字符串排列算法的复杂性

Question

Consider the following code to permute a string containing unique characters from McDowell:

This code is based on a recursion and adds to each result by placing a character to every single spot. If the string contains n characters, then there are n+1 such places.

Since for every string (there are n! possible strings of length n), you add n+1 characters, the complexity should be 1! + 2! + ... + (n+1)!

The author says that the complexity is O(n!). Is this the same as O(1!+...+(n+1)!)? If so, why?

public static ArrayList<String> getPerms(String str){
    if (str == null){
      return null;
    }

    ArrayList<String> permutations = new ArrayList<String>();
    if (str.length() == 0){
      permutations.add("");
      return permutations;
    }

    char first = str.charAt(0);
    String remainder = str.substring(1);
    ArrayList<String> words = getPerms(remainder);
    for (String word: words){
      for (int j = 0; j <= word.length(); j++){
        String s = insertCharAt(word, first, j);
        permutations.add(s);
      }
    }
    return permutations;
  }

  public static String insertCharAt(String s, char c, int j){
    String start = s.substring(0, j);
    String end = s.substring(j+1);
    return start + c + end;
  }

Answer 1

Let's define F(n) as the length of the list returned by getPerms when you pass it a string of length n .

By inspection of the base case, we see that F(0) == 1 .

In the recursive case, with a string of length n > 0 , getPerms calls itself recursively on a string of length n-1 . It gets back a list of length F(n-1) (that is the definition of F ) and stores the list in words . For each element of words , it adds n elements to permutations . Thus permutations will have n * F(n-1) elements when it is returned.

Therefore, F(n) == n * (n-1) * (n-2) * ... * 1 == n! . The getPerms function returns a list of length n! given a string of length n .

Now, what is the complexity of getPerms ? I'll assume we're talking about time complexity. Well, it performs ∑ _i=0 ⁿ i! list appends in total (n! for the outermost call, plus (n-1)! for the first recursive call, plus (n-2)! for the second recursive call, etc.). So you could say the complexity is O(∑ ⁿ i!) list appends.
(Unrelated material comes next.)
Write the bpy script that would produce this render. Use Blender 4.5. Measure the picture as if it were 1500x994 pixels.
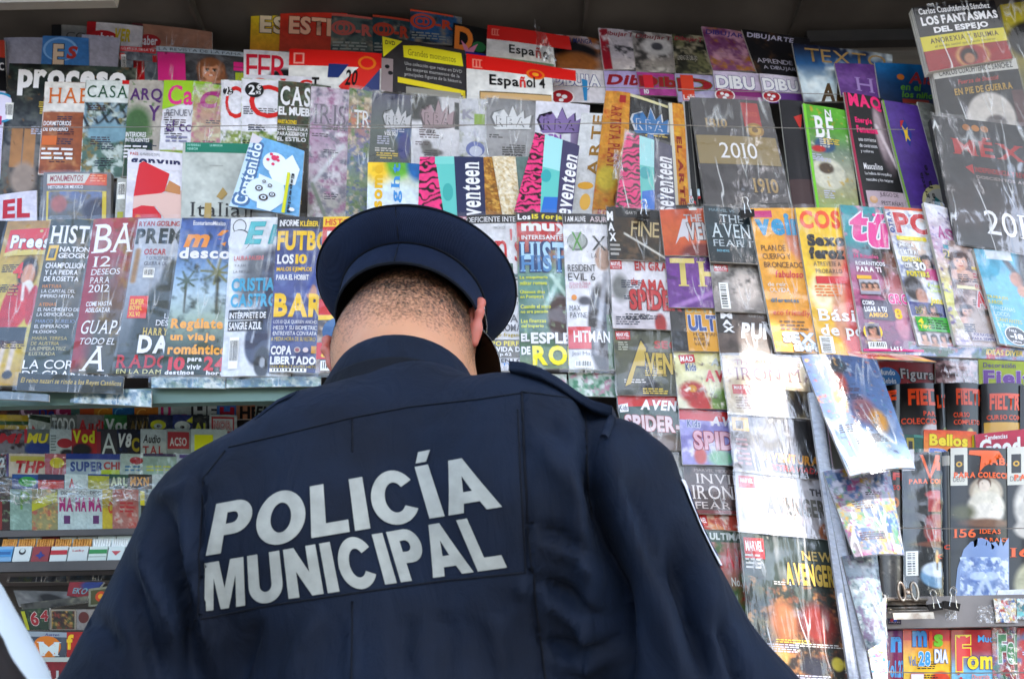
import bpy, bmesh, math, random
import numpy as np
from mathutils import Vector, Matrix
from mathutils.bvhtree import BVHTree
random.seed(7)
for _o in list(bpy.data.objects): bpy.data.objects.remove(_o)
SC = bpy.context.scene
COL = SC.collection
R = math.radians
# ---------------------------------------------------------------- camera
FPX = 1250.0                      # focal length in photograph pixels (1500 wide)
PITCH, ROLL, CAMZ = R(23.5), R(1.2), 1.25
CF = np.array([0, math.cos(PITCH), math.sin(PITCH)])
_r = np.array([1., 0, 0]); _u = np.array([0, -math.sin(PITCH), math.cos(PITCH)])
CR = _r*math.cos(ROLL) - _u*math.sin(ROLL)
CU = _u*math.cos(ROLL) + _r*math.sin(ROLL)
CP = np.array([0., 0., CAMZ])
cam = bpy.data.cameras.new('camera'); camo = bpy.data.objects.new('camera', cam); COL.objects.link(camo)
cam.sensor_width = 36; cam.lens = 36*FPX/1500; cam.clip_start = .02; cam.clip_end = 500
m = Matrix.Identity(4)
for i in range(3):
    m[i][0] = CR[i]; m[i][1] = CU[i]; m[i][2] = -CF[i]; m[i][3] = CP[i]
camo.matrix_world = m
cam.dof.use_dof = True; cam.dof.focus_distance = 1.2; cam.dof.aperture_fstop = 9
SC.camera = camo
# ---------------------------------------------------------------- light
w = bpy.data.worlds.new('World'); SC.world = w; w.use_nodes = True
nt = w.node_tree; nt.nodes.clear()
sky = nt.nodes.new('ShaderNodeTexSky'); sky.sky_type = 'NISHITA'; sky.sun_disc = False
SUN_EL, SUN_AZ = R(44), R(150)    # azimuth clockwise from +Y: behind the camera, to the right
sky.sun_elevation = SUN_EL; sky.sun_rotation = SUN_AZ
sky.air_density = 1.0; sky.dust_density = 1.0; sky.ozone_density = 1.0
bg = nt.nodes.new('ShaderNodeBackground'); bg.inputs[1].default_value = .15
out = nt.nodes.new('ShaderNodeOutputWorld')
nt.links.new(sky.outputs[0], bg.inputs[0]); nt.links.new(bg.outputs[0], out.inputs[0])
sun = bpy.data.lights.new('sun', 'SUN'); sun.energy = 2.4; sun.angle = R(.5); sun.color = (1, .95, .88)
suno = bpy.data.objects.new('sun', sun); COL.objects.link(suno)
SUND = Vector((math.sin(SUN_AZ)*math.cos(SUN_EL), math.cos(SUN_AZ)*math.cos(SUN_EL), math.sin(SUN_EL)))
suno.rotation_euler = SUND.to_track_quat('Z', 'Y').to_euler()
SC.view_settings.view_transform = 'Standard'; SC.view_settings.look = 'None'
SC.view_settings.exposure = 2.38; SC.view_settings.gamma = 1
SC.cycles.max_bounces = 6; SC.cycles.transparent_max_bounces = 24
SC.cycles.diffuse_bounces = 3; SC.cycles.glossy_bounces = 3
# ---------------------------------------------------------------- helpers
def P(px, py, D):
    d = CF*FPX + (px-750)*CR - (py-497)*CU
    return CP + d*(D/d[1])
def srgb(h):
    if not isinstance(h, str): return np.array(h[:3], float)
    c = np.array([int(h[i:i+2], 16) for i in (0, 2, 4)])/255.
    return np.where(c <= .04045, c/12.92, ((c+.055)/1.055)**2.4)
def mat(name, col=(.5, .5, .5), rough=.5, metal=0., coat=0., sheen=0.):
    mt = bpy.data.materials.new(name); mt.use_nodes = True
    b = mt.node_tree.nodes['Principled BSDF']
    c = srgb(col)
    b.inputs['Base Color'].default_value = (*c, 1); b.inputs['Roughness'].default_value = rough
    b.inputs['Metallic'].default_value = metal; b.inputs['Coat Weight'].default_value = coat
    b.inputs['Sheen Weight'].default_value = sheen
    return mt
def nodes(mt): return mt.node_tree.nodes, mt.node_tree.links, mt.node_tree.nodes['Principled BSDF']
def add_noise(mt, c1, c2, scale, detail=6, stretch=(1, 1, 1), bump=0., bscale=None, lo=.35, hi=.65, coords='Object'):
    N, L, B = nodes(mt)
    tc = N.new('ShaderNodeTexCoord'); mp = N.new('ShaderNodeMapping'); mp.inputs['Scale'].default_value = stretch
    L.new(tc.outputs[coords], mp.inputs[0])
    n = N.new('ShaderNodeTexNoise'); n.inputs['Scale'].default_value = scale; n.inputs['Detail'].default_value = detail
    L.new(mp.outputs[0], n.inputs['Vector'])
    r = N.new('ShaderNodeValToRGB'); r.color_ramp.elements[0].position = lo; r.color_ramp.elements[1].position = hi
    r.color_ramp.elements[0].color = (*srgb(c1), 1); r.color_ramp.elements[1].color = (*srgb(c2), 1)
    L.new(n.outputs['Fac'], r.inputs[0]); L.new(r.outputs[0], B.inputs['Base Color'])
    if bump:
        n2 = N.new('ShaderNodeTexNoise'); n2.inputs['Scale'].default_value = bscale or scale*3
        n2.inputs['Detail'].default_value = 4; L.new(mp.outputs[0], n2.inputs['Vector'])
        bp = N.new('ShaderNodeBump'); bp.inputs['Strength'].default_value = bump; bp.inputs['Distance'].default_value = .002
        L.new(n2.outputs['Fac'], bp.inputs['Height']); L.new(bp.outputs[0], B.inputs['Normal'])
    return mt
# printed paper: colour comes from the print attribute, gloss and faint paper relief from nodes
def print_mat(name, rough, coat):
    mt = mat(name, 'ffffff', rough, coat=coat); N, L, B = nodes(mt)
    a = N.new('ShaderNodeAttribute'); a.attribute_name = 'print'; L.new(a.outputs['Color'], B.inputs['Base Color'])
    n = N.new('ShaderNodeTexNoise'); n.inputs['Scale'].default_value = 30; tc = N.new('ShaderNodeTexCoord')
    L.new(tc.outputs['Object'], n.inputs['Vector'])
    bp = N.new('ShaderNodeBump'); bp.inputs['Strength'].default_value = .25; bp.inputs['Distance'].default_value = .003
    L.new(n.outputs['Fac'], bp.inputs['Height']); L.new(bp.outputs[0], B.inputs['Normal'])
    B.inputs['Coat Roughness'].default_value = .12; B.inputs['Specular IOR Level'].default_value = .3
    return mt
M_PRINT = print_mat('printed_paper', .45, .08)
M_GLOSS = print_mat('glossy_print', .35, .3)
M_MATTE = print_mat('matte_print', .6, 0)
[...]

But list appends aren't the only computation here. We copy a lot of characters around when we join strings in Java.

Let's say G(n) is the number of character copies performed by a call to getPerms when you pass a string of length n .

By inspection of the base case, we see that G(0) == 0 .

In the recursive case, getPerms calls itself on a string of length n-1 , which performs G(n-1) character copies and returns a list of F(n-1) strings, each of length n-1 . Then getPerms copies each of those strings n times, inserting another character into each copy, so F(n-1) * n * n == n * n! characters copied directly in the getPerms call, in addition to the G(n-1) from the recursion.

Thus the number of characters copied by a call to getPerms is O(∑ _i=0 ⁿ i * i!).